Week Three

News vs Opinion/Analysis

When the media covers the National Football League, there is a lot of content out there.  It is arguably the most popular and most watched sport in the country.  There is sometimes when the coverage is cloudy when deciding if it is news or opinion, other times it is way more clear.  Below are a few examples of the differences.


Brown finds new home, agrees to deal with Pats 

This is a very clear example of news.  When you read this story it states nothing but facts from the start saying “Antonio Brown on Saturday agreed to a deal with the New England Patriots, his agent, Drew Rosenhaus, told ESPN’s Adam Schefter.”  They then went into more detail explaining how much money  the deal is worth, if there is any incentives, guaranteed money, signing bonus and how long the deal is for. The story then goes on to say how Brown was released from the Oakland Raiders, how his guaranteed money with them was voided.  This article is full of stats about Brown, the Patriots roster and key events that happened before the signing to lead Brown to the Patriots.  The author does a good job in reporting nothing but facts.  This is the perfect example of a breaking news story.

A Clumsy Start to the 2019 NFL Season for the Packers and Bears

This article is a very informing article about the Thursday night game between the Packers and the Bears.  At the beginning of the article, it starts off explains how Adrian Amos called the play which led to his gaming winning interception.  Then the article explains how the game was sloppy for both teams.  It describes what happened in the game to a point where if you did not watch the game, you could feel like you did to a degree.  They also used a good variety of quotes from after the game which gave good insight to how the players and coaches felt about the game.  Overall, I think this was a really good news piece on the first NFL game of the season which used facts, quotes and statistics to paint a very vivid picture.


Patriots sign Antonio Brown: 8 thoughts on New England’s All-Pro addition

It is stated in the title that this is going to be an opinion story, eight thoughts on the Patriots signing Antonio Brown.  Before even reading the article, you know it will be some one tell you eight of their thoughts on the move.  For example, his number one thought is the Patriots could have one of the top wide receiver trios in modern NFL history.  He has no facts behind this statement, especially since the season has not started and these three wide receivers have not taken one snap together on the field. He uses statistics to back up his thought but that does not mean everyone agrees to this.  Later on in the article, his number seven thought was the Patriots should continue to run a spread offense.  That is clearly an opinion and does not need an explanation.

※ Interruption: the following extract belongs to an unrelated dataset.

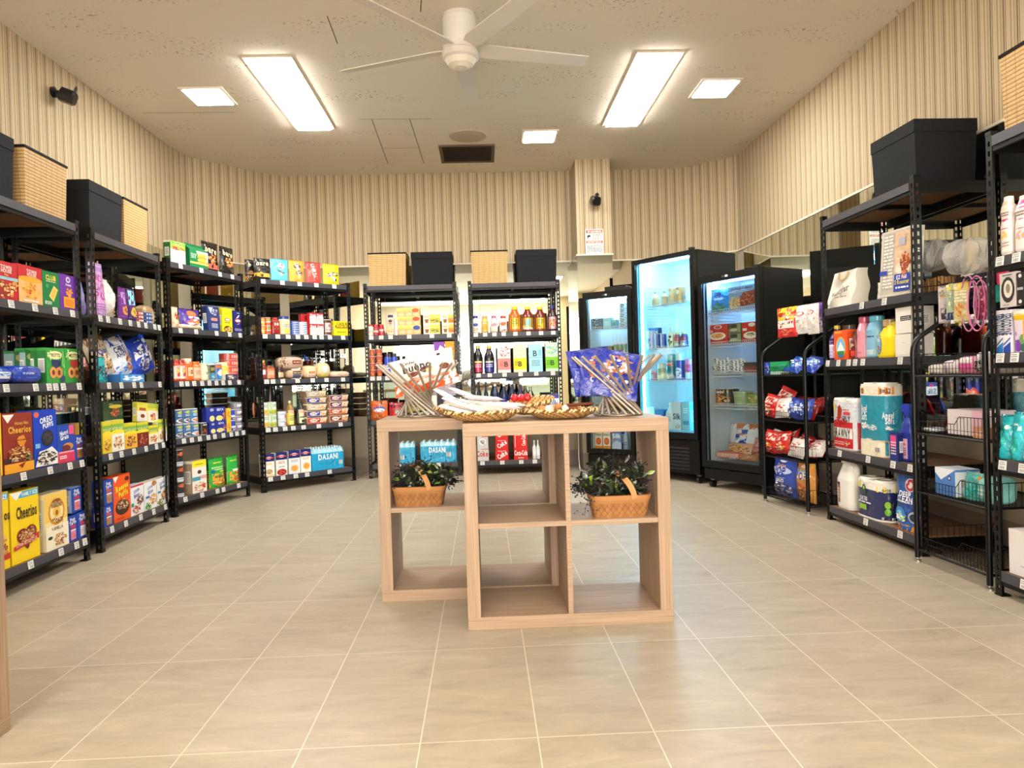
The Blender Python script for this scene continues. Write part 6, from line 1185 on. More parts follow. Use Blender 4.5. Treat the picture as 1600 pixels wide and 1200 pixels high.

NFL Predictions 2019: Complete Playoff Picks, Super Bowl LIV Champion, Awards Winners

Here is another example of an opinion article.  This whole article is the MMQB Staff from Sports Illustrated talking about their playoff predictions, Super Bowl LIV Champions and award winners for the upcoming 2019-2020 season.  These 13 reporters go through and list their winners then use facts and statistics to back their opinion on these various topics.  Each of them have a graphic showing each team the believe will win in every round of the playoffs for both NFC and AFC.  After the list the winners of the NFL Awards, they give a detailed paragraph telling why they believe their opinion will be correct.